# [Task to carry out]
Your task is to transcribe all of the records exactly and leave out the pictures.

# [Task inputs]
--

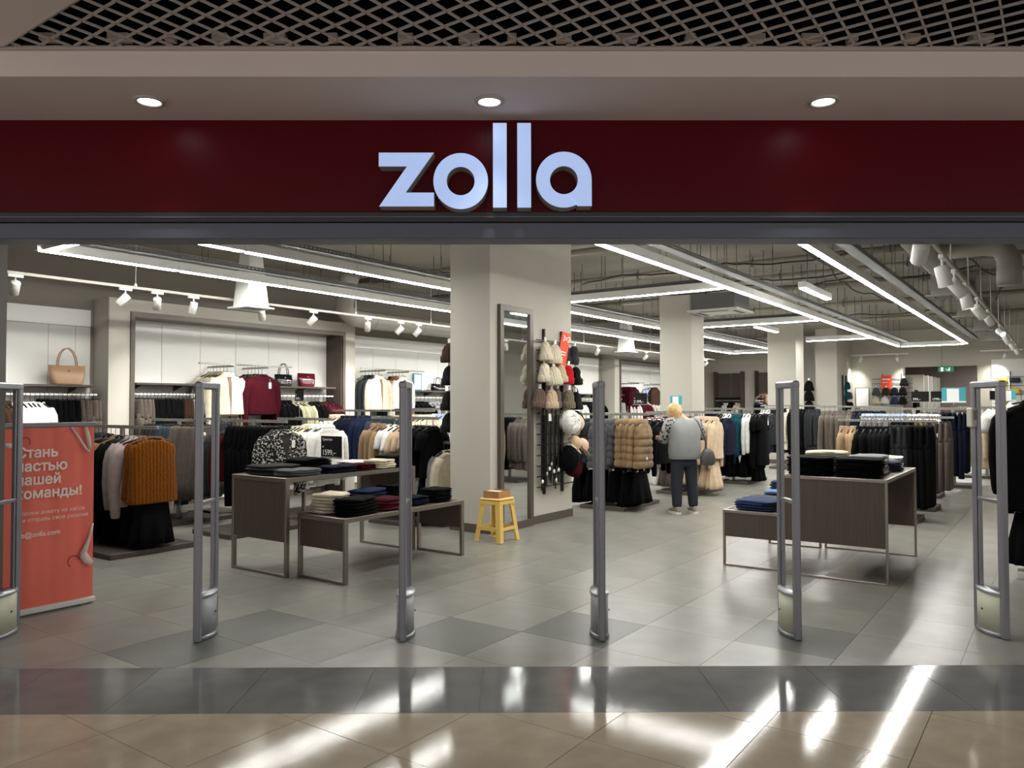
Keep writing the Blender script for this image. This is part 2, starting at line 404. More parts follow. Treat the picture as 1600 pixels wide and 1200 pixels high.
for x, nm in ((-1.938, 'leftmost'), (-0.098, 'middle'), (1.717, 'rightmost')):
    d = empty('downlight', (x, 4.16, 3.147), 0, 'round recessed downlight in the soffit, %s of the three' % nm, 'downlight', 'recessed downlights over the shop front')
    MB().lathe([(0.058, -0.004), (0.062, -0.012), (0.079, -0.010), (0.082, 0.0), (0.058, 0.0)], 28, caps=(False, False)).build('trim_ring', M_GRID, d)
    MB().lathe([(0.0005, -0.006), (0.057, -0.006), (0.057, 0.0)], 28).build('lens', M_DOWN, d)
    l = bpy.data.lights.new('downlight_beam', 'SPOT'); l.energy = 20; l.spot_size = radians(72); l.spot_blend = 0.9; l.shadow_soft_size = 0.05
    lo = bpy.data.objects.new('downlight_beam', l); COL.objects.link(lo); lo.parent = d; lo.location = (0, 0, -0.02)
# illuminated letters
sg = empty('store_sign', (0, FY, 0), 0, 'illuminated white channel letters mounted on the dark red fascia', 'sign')
def letter(outer, inner=None):
    y0, y1 = -0.09, 0.0
    rim = MB(); face = MB()
    rim.prism_y(outer, y0, y1, False, inner is None)
    if inner is None: face.prism_y(outer, y0 - 0.003, y0, True, False)
    else:
        rim.prism_y(inner, y0, y1, False, False); n = len(outer)
        vs = [(x, y0 - 0.002, z) for x, z in outer] + [(x, y0 - 0.002, z) for x, z in inner]
        face.add(vs, [(k, (k + 1) % n, n + (k + 1) % n, n + k) for k in range(n)])
    l = rim.build('letter', M_LRIM, sg); face.build('letter_face', M_LETTER, l)
def circ(cx, cz, rx, rz_, n=48, a0=0.0): return [(cx + rx * cos(a0 + 2 * pi * k / n), cz + rz_ * sin(a0 + 2 * pi * k / n)) for k in range(n)]
letter([(-0.73, 2.927), (-0.418, 2.927), (-0.578, 2.699), (-0.417, 2.699), (-0.417, 2.621), (-0.727, 2.621), (-0.570, 2.849), (-0.73, 2.849)])
letter(circ(-0.266, 2.765, 0.155, 0.160), circ(-0.266, 2.765, 0.079, 0.081))
letter([(-0.083, 2.614), (-0.005, 2.614), (-0.005, 3.097), (-0.083, 3.097)])
letter([(0.055, 2.614), (0.133, 2.614), (0.133, 3.097), (0.055, 3.097)])
# the a: a ring whose right side runs straight down to a foot
outer = [(0.319 + 0.158 * cos(a), 2.773 + 0.160 * sin(a)) for a in [5.236 * k / 37 for k in range(38)]]
outer += [(0.396, 2.634), (0.396, 2.622), (0.425, 2.622), (0.455, 2.622), (0.477, 2.622), (0.477, 2.65), (0.477, 2.68), (0.477, 2.71), (0.477, 2.74), (0.477, 2.76)]
letter(outer, circ(0.319, 2.770, 0.079, 0.080))

# ------------------------------------------------------------------ interior shell
VW, UB = 10.45, 26.0
def store_box(name, u0, u1, v0, v1, z0, z1, m, kind='structure', parent=None, b=0.0):
    o = MB().box(0, u1 - u0, 0, v1 - v0, z0, z1, b).build(name, m)
    if parent is None: o.location = S(u0, v0); o.rotation_euler = (0, 0, RZ); tag(o, kind=kind)
    else: o.parent = parent; o.location = (u0, v0, 0)
    return o
ZC = 3.72
shell = [(-9, 4.62), (8, 4.62), tuple(S(27.5, -3.2)[:2]), tuple(S(33, -3.2)[:2]), tuple(S(33, 11)[:2]), tuple(S(-1.7, 11)[:2])]
ce = MB().ngon_z([(-9, 4.47), (8, 4.47), tuple(S(26.2, -3.2)[:2]), tuple(S(26.2, 10.9)[:2]), tuple(S(-1.7, 10.9)[:2])], ZC, ZC + 0.2)
n = 5; ce.add([(p[0], p[1], ZC) for p in [(-9, 4.47), (8, 4.47), tuple(S(26.2, -3.2)[:2]), tuple(S(26.2, 10.9)[:2]), tuple(S(-1.7, 10.9)[:2])]], [tuple(reversed(range(5)))])
tag(ce.build('ceiling', M_CEIL), kind='structure')
FRAME = empty('wall_left_fittings', (0, 0, 0), RZ, kind='structure')     # store-axis frame for the left wall's own pieces
wl = store_box('wall_left', -1.9, UB + 0.2, VW, VW + 0.2, 0, ZC, M_WALL)
wr = store_box('wall_right', 7.6, UB, -3.2, -3.0, 0, ZC, M_COLUMN)
bpy.data.objects.remove(FRAME)
def wl_piece(name, u0, u1, v0, v1, z0, z1, m, b=0.0):
    o = MB().box(0, u1 - u0, 0, v1 - v0, z0, z1, b).build(name, m, wl); o.location = (u0 + 1.9, v0 - VW, 0); return o
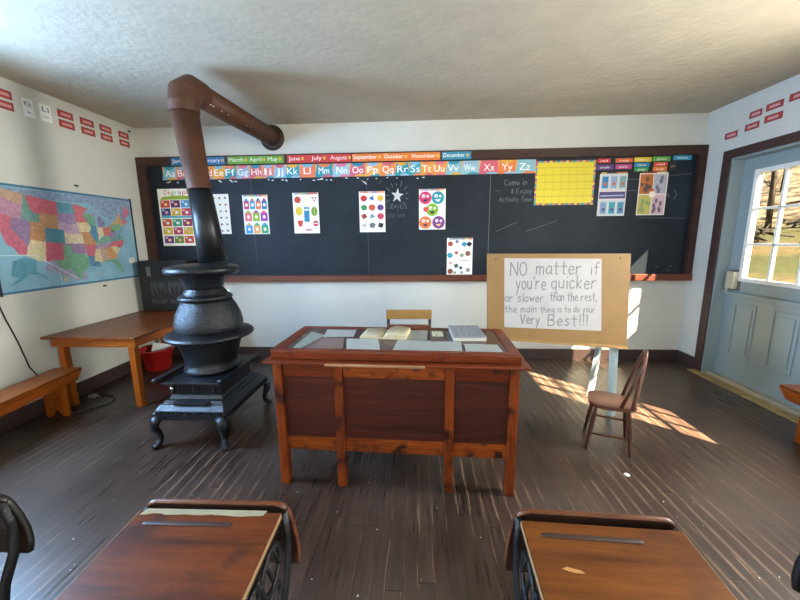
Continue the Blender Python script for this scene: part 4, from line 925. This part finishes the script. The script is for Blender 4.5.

--

# [Exercise response]
Keep writing the Blender script for this image. This is part 2, starting at line 404. More parts follow. Treat the picture as 1600 pixels wide and 1200 pixels high.
for x, nm in ((-1.938, 'leftmost'), (-0.098, 'middle'), (1.717, 'rightmost')):
    d = empty('downlight', (x, 4.16, 3.147), 0, 'round recessed downlight in the soffit, %s of the three' % nm, 'downlight', 'recessed downlights over the shop front')
    MB().lathe([(0.058, -0.004), (0.062, -0.012), (0.079, -0.010), (0.082, 0.0), (0.058, 0.0)], 28, caps=(False, False)).build('trim_ring', M_GRID, d)
    MB().lathe([(0.0005, -0.006), (0.057, -0.006), (0.057, 0.0)], 28).build('lens', M_DOWN, d)
    l = bpy.data.lights.new('downlight_beam', 'SPOT'); l.energy = 20; l.spot_size = radians(72); l.spot_blend = 0.9; l.shadow_soft_size = 0.05
    lo = bpy.data.objects.new('downlight_beam', l); COL.objects.link(lo); lo.parent = d; lo.location = (0, 0, -0.02)
# illuminated letters
sg = empty('store_sign', (0, FY, 0), 0, 'illuminated white channel letters mounted on the dark red fascia', 'sign')
def letter(outer, inner=None):
    y0, y1 = -0.09, 0.0
    rim = MB(); face = MB()
    rim.prism_y(outer, y0, y1, False, inner is None)
    if inner is None: face.prism_y(outer, y0 - 0.003, y0, True, False)
    else:
        rim.prism_y(inner, y0, y1, False, False); n = len(outer)
        vs = [(x, y0 - 0.002, z) for x, z in outer] + [(x, y0 - 0.002, z) for x, z in inner]
        face.add(vs, [(k, (k + 1) % n, n + (k + 1) % n, n + k) for k in range(n)])
    l = rim.build('letter', M_LRIM, sg); face.build('letter_face', M_LETTER, l)
def circ(cx, cz, rx, rz_, n=48, a0=0.0): return [(cx + rx * cos(a0 + 2 * pi * k / n), cz + rz_ * sin(a0 + 2 * pi * k / n)) for k in range(n)]
letter([(-0.73, 2.927), (-0.418, 2.927), (-0.578, 2.699), (-0.417, 2.699), (-0.417, 2.621), (-0.727, 2.621), (-0.570, 2.849), (-0.73, 2.849)])
letter(circ(-0.266, 2.765, 0.155, 0.160), circ(-0.266, 2.765, 0.079, 0.081))
letter([(-0.083, 2.614), (-0.005, 2.614), (-0.005, 3.097), (-0.083, 3.097)])
letter([(0.055, 2.614), (0.133, 2.614), (0.133, 3.097), (0.055, 3.097)])
# the a: a ring whose right side runs straight down to a foot
outer = [(0.319 + 0.158 * cos(a), 2.773 + 0.160 * sin(a)) for a in [5.236 * k / 37 for k in range(38)]]
outer += [(0.396, 2.634), (0.396, 2.622), (0.425, 2.622), (0.455, 2.622), (0.477, 2.622), (0.477, 2.65), (0.477, 2.68), (0.477, 2.71), (0.477, 2.74), (0.477, 2.76)]
letter(outer, circ(0.319, 2.770, 0.079, 0.080))

# ------------------------------------------------------------------ interior shell
VW, UB = 10.45, 26.0
def store_box(name, u0, u1, v0, v1, z0, z1, m, kind='structure', parent=None, b=0.0):
    o = MB().box(0, u1 - u0, 0, v1 - v0, z0, z1, b).build(name, m)
    if parent is None: o.location = S(u0, v0); o.rotation_euler = (0, 0, RZ); tag(o, kind=kind)
    else: o.parent = parent; o.location = (u0, v0, 0)
    return o
ZC = 3.72
shell = [(-9, 4.62), (8, 4.62), tuple(S(27.5, -3.2)[:2]), tuple(S(33, -3.2)[:2]), tuple(S(33, 11)[:2]), tuple(S(-1.7, 11)[:2])]
ce = MB().ngon_z([(-9, 4.47), (8, 4.47), tuple(S(26.2, -3.2)[:2]), tuple(S(26.2, 10.9)[:2]), tuple(S(-1.7, 10.9)[:2])], ZC, ZC + 0.2)
n = 5; ce.add([(p[0], p[1], ZC) for p in [(-9, 4.47), (8, 4.47), tuple(S(26.2, -3.2)[:2]), tuple(S(26.2, 10.9)[:2]), tuple(S(-1.7, 10.9)[:2])]], [tuple(reversed(range(5)))])
tag(ce.build('ceiling', M_CEIL), kind='structure')
FRAME = empty('wall_left_fittings', (0, 0, 0), RZ, kind='structure')     # store-axis frame for the left wall's own pieces
wl = store_box('wall_left', -1.9, UB + 0.2, VW, VW + 0.2, 0, ZC, M_WALL)
wr = store_box('wall_right', 7.6, UB, -3.2, -3.0, 0, ZC, M_COLUMN)
bpy.data.objects.remove(FRAME)
def wl_piece(name, u0, u1, v0, v1, z0, z1, m, b=0.0):
    o = MB().box(0, u1 - u0, 0, v1 - v0, z0, z1, b).build(name, m, wl); o.location = (u0 + 1.9, v0 - VW, 0); return o
Continue the Blender Python script for this scene: part 4, from line 925. This part finishes the script. The script is for Blender 4.5.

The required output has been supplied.